=== Exercise inputs ===
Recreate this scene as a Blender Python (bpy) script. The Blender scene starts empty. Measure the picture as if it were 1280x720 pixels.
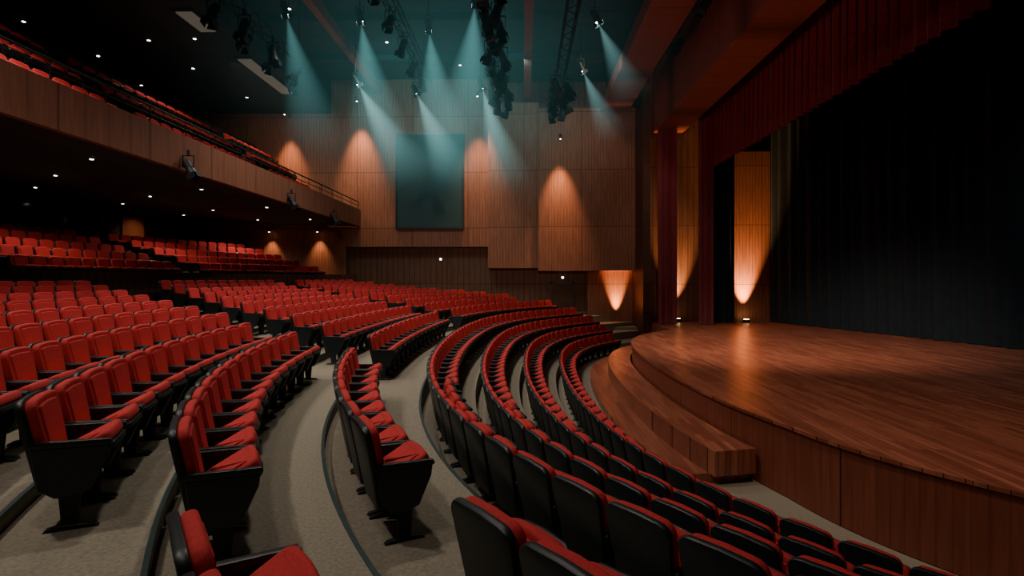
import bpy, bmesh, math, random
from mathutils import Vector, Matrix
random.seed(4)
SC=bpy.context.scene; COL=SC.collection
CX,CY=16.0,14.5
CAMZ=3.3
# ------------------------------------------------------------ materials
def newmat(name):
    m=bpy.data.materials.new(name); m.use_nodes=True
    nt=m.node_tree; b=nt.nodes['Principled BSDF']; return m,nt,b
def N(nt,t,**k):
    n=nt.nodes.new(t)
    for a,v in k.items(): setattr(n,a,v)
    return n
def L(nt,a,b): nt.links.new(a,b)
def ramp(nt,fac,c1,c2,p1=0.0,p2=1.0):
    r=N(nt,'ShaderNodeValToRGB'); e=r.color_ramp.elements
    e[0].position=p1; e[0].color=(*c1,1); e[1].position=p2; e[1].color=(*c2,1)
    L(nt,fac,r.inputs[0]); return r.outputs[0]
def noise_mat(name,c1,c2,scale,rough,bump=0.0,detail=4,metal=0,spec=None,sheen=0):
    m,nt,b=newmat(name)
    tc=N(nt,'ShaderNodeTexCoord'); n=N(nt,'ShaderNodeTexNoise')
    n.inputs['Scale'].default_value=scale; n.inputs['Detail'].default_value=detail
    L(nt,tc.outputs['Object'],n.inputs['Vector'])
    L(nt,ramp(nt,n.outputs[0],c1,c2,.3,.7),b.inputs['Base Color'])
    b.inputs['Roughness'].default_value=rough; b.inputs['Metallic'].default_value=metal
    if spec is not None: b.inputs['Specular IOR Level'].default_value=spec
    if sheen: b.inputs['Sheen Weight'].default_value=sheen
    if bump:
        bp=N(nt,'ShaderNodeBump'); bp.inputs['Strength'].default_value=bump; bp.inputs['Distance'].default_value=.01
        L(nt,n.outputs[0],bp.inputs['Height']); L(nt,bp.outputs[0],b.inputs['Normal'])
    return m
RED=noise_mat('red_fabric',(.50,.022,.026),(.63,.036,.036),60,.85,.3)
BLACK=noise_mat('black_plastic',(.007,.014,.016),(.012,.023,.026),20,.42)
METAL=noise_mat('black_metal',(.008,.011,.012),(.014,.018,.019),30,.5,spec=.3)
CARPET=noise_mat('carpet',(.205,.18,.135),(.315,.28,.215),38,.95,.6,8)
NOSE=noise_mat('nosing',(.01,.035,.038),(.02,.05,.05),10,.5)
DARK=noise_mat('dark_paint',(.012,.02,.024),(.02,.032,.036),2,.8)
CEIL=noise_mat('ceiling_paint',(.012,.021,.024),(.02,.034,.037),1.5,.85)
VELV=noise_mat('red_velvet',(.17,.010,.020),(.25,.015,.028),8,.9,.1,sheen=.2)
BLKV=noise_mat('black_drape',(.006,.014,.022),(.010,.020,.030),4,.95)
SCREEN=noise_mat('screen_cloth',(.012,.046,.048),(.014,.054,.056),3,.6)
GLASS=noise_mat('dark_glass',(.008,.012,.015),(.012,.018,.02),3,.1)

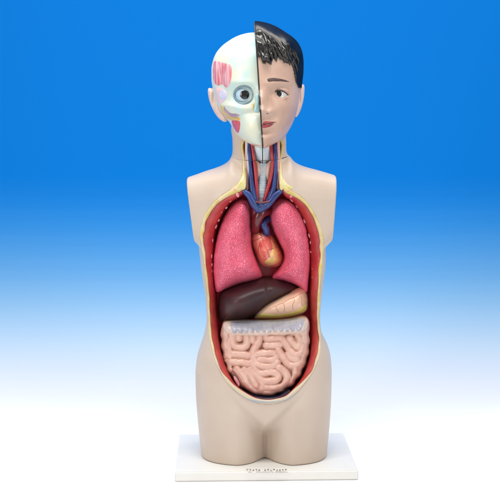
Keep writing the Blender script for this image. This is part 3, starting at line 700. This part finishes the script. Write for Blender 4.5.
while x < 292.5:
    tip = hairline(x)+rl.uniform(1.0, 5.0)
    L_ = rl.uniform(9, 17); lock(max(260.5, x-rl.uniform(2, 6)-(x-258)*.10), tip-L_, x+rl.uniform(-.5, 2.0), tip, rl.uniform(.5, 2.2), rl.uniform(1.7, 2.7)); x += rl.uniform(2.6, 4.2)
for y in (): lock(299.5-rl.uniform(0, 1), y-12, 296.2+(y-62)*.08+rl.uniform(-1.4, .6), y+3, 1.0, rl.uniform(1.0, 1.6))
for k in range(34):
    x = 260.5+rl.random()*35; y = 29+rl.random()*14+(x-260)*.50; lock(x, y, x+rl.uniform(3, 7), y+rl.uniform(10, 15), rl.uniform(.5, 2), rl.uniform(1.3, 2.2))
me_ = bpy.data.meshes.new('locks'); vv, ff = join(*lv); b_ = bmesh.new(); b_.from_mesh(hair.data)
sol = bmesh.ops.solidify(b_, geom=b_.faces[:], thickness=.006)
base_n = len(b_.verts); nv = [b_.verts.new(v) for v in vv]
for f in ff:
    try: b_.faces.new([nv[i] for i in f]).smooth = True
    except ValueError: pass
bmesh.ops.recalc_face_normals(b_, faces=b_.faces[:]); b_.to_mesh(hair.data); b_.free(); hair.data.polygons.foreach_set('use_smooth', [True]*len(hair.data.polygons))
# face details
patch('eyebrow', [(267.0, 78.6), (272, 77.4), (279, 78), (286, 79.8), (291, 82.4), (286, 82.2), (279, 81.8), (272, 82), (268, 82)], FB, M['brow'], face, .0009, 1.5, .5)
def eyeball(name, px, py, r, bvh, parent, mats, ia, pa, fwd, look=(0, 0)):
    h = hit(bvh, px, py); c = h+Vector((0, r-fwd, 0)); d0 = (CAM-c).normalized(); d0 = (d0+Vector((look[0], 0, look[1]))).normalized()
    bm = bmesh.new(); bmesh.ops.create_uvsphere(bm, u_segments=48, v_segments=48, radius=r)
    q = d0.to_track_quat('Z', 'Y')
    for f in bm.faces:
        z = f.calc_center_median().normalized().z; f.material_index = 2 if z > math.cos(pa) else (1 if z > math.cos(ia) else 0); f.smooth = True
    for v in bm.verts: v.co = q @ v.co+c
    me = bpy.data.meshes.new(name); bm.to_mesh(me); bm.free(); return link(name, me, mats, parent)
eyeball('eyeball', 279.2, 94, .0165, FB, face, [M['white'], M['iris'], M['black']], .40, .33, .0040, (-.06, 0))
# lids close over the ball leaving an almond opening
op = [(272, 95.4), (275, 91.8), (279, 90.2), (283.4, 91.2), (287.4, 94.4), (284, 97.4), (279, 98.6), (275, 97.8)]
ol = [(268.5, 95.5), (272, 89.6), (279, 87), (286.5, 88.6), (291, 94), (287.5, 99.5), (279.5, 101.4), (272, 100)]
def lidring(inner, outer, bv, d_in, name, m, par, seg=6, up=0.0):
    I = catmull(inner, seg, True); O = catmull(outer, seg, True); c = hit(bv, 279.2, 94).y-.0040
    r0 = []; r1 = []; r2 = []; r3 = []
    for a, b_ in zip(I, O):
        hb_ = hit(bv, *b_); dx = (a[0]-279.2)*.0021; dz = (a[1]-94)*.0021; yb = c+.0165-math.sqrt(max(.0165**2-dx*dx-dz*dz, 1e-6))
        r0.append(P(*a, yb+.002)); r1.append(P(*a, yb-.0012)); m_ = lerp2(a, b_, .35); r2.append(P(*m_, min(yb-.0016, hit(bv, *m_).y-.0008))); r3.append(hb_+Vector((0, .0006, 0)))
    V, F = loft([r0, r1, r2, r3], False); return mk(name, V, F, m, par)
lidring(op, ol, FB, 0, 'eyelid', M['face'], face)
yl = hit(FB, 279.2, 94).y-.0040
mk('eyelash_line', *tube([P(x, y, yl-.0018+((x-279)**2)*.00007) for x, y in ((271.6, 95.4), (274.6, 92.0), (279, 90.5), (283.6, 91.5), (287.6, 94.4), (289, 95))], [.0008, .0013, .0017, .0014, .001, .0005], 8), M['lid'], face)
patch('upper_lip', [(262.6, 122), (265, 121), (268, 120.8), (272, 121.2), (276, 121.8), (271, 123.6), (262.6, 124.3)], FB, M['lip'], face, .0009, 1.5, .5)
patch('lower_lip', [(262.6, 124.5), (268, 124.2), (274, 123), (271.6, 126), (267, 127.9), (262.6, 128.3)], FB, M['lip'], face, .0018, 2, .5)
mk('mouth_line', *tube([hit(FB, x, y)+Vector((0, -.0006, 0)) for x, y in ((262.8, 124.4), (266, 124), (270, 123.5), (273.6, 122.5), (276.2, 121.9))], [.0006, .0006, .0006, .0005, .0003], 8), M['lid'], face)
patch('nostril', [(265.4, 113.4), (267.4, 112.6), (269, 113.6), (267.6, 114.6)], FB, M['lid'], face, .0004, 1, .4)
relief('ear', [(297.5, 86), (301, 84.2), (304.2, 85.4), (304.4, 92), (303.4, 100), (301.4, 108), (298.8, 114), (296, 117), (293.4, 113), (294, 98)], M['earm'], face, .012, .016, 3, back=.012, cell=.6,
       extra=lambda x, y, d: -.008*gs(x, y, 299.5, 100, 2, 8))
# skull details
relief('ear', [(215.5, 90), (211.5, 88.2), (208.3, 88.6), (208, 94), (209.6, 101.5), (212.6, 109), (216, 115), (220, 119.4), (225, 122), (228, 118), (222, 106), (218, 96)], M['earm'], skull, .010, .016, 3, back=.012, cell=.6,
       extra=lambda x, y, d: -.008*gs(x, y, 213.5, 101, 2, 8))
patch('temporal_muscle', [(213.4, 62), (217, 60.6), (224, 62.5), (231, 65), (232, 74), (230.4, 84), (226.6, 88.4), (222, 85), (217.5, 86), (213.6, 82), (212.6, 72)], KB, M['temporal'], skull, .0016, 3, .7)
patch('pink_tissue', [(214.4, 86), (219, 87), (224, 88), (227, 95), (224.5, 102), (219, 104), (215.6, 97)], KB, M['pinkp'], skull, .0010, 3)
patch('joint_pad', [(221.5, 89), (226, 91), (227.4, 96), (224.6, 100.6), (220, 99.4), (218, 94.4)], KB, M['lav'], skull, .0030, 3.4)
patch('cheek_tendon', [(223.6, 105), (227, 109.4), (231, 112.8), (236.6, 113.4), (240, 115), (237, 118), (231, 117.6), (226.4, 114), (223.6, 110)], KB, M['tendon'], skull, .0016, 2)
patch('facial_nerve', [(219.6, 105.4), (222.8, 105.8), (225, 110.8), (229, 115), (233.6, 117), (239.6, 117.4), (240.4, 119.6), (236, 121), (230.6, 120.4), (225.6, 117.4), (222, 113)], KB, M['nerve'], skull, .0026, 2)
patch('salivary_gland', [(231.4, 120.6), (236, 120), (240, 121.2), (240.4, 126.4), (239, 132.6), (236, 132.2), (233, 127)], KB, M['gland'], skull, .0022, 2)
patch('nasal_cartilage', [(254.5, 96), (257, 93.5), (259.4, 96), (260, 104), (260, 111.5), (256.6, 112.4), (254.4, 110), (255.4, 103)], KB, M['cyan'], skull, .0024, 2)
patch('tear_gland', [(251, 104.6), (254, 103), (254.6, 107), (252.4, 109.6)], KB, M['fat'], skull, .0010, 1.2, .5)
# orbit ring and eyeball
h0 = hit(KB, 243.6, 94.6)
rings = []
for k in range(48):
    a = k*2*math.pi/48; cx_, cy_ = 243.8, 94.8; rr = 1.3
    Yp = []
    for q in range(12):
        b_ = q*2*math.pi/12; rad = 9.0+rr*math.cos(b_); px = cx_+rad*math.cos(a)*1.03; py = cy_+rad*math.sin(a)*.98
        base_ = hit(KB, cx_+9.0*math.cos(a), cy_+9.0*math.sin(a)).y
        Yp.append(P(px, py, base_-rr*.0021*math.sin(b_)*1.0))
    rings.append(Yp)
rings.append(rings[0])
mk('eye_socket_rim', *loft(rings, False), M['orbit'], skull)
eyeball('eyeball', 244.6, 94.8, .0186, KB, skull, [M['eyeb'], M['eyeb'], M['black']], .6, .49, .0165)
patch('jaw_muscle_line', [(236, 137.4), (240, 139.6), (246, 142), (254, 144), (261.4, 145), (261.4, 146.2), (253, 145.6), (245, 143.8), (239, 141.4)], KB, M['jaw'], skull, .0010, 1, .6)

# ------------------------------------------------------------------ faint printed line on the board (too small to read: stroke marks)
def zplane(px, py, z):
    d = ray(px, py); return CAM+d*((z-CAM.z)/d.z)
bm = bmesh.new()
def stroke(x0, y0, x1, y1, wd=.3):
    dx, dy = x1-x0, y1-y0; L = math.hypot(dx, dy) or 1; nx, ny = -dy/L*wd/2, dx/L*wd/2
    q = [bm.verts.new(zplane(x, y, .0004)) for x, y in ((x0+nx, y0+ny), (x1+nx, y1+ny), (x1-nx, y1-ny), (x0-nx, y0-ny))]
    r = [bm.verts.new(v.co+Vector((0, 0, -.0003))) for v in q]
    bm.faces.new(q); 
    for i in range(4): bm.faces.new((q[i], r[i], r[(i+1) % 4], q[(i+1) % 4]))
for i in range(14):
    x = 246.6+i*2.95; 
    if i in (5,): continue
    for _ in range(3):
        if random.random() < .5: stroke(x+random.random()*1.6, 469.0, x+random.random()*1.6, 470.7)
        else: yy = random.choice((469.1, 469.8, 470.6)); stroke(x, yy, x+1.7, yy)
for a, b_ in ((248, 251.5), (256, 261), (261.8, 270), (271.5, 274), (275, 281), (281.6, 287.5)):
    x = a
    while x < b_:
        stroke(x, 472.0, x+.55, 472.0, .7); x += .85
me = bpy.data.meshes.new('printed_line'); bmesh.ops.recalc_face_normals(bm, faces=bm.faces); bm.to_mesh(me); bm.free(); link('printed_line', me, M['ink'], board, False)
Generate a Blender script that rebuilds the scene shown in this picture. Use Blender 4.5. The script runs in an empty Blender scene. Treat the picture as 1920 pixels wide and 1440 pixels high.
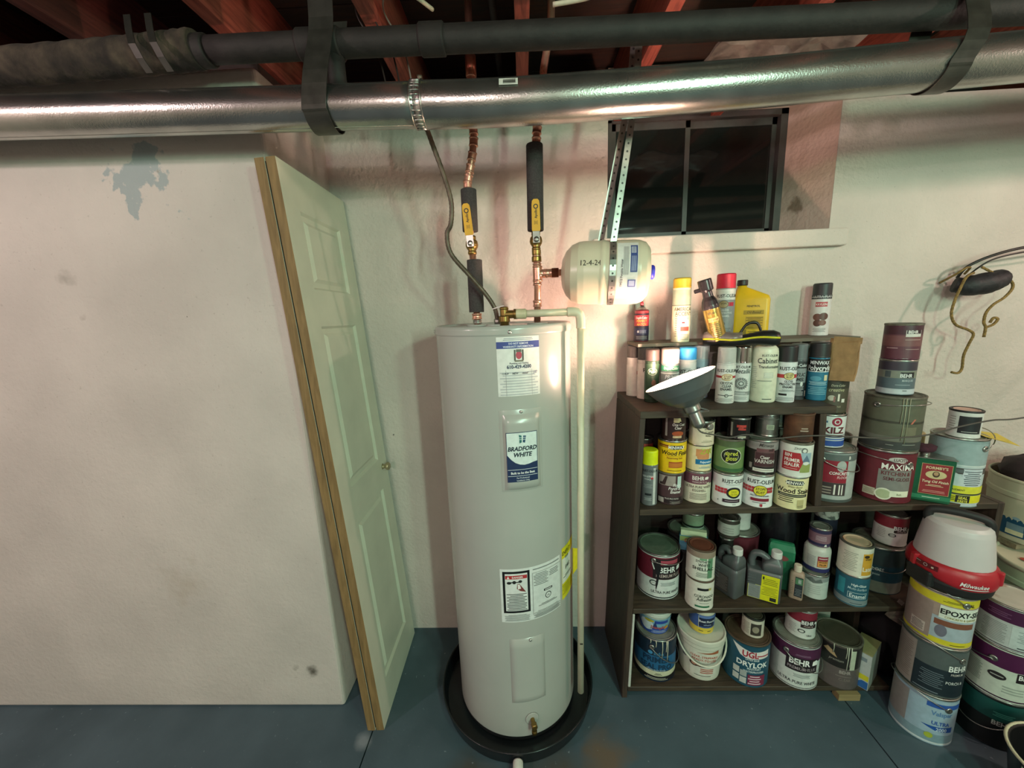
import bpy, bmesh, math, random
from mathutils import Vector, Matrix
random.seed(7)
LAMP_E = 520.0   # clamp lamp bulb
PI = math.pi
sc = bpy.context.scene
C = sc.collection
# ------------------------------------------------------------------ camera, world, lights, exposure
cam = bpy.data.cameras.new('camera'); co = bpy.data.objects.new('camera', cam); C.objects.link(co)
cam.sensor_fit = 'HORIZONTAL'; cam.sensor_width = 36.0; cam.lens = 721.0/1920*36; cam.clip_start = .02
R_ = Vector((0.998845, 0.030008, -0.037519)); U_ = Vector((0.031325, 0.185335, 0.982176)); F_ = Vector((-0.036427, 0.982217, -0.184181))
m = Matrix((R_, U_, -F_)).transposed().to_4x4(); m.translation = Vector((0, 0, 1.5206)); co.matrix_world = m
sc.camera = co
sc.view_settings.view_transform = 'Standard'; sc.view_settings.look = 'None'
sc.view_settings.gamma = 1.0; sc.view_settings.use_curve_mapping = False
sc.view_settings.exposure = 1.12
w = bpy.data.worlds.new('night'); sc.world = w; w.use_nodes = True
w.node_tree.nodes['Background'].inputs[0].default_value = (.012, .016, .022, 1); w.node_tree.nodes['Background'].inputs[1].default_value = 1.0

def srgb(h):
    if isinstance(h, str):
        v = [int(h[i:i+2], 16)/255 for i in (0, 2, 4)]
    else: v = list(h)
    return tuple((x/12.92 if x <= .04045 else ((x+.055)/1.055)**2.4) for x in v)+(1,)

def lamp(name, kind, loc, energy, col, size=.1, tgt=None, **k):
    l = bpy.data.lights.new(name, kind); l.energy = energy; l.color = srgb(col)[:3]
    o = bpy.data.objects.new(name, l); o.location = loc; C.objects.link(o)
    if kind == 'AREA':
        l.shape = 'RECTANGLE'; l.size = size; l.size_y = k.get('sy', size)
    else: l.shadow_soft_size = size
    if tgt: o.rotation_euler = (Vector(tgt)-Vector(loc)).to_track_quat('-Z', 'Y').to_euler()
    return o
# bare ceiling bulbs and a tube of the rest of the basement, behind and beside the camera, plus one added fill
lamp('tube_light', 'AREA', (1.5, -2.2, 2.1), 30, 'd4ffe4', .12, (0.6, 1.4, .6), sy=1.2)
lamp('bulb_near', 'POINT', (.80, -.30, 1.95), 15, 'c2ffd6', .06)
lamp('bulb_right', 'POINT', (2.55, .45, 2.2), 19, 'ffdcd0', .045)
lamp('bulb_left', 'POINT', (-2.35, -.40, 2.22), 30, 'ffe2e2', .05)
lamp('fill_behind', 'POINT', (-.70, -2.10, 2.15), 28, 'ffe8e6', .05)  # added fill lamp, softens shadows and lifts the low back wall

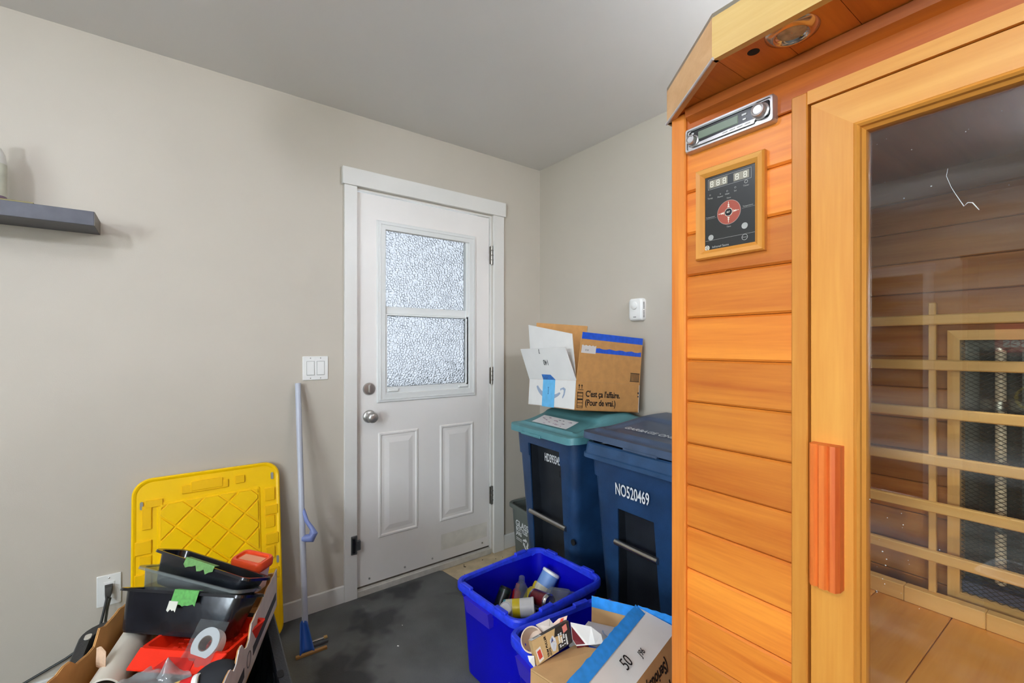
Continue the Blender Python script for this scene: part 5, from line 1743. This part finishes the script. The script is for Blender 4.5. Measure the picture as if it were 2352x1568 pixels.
===
*Do this*
Pull out every line containing "Measure".

*Exercise solution*
Recreate this scene as a Blender Python (bpy) script. The Blender scene starts empty. Measure the picture as if it were 1280x720 pixels.
Continue the Blender Python script for this scene: part 5, from line 1743. This part finishes the script. The script is for Blender 4.5. Measure the picture as if it were 2352x1568 pixels.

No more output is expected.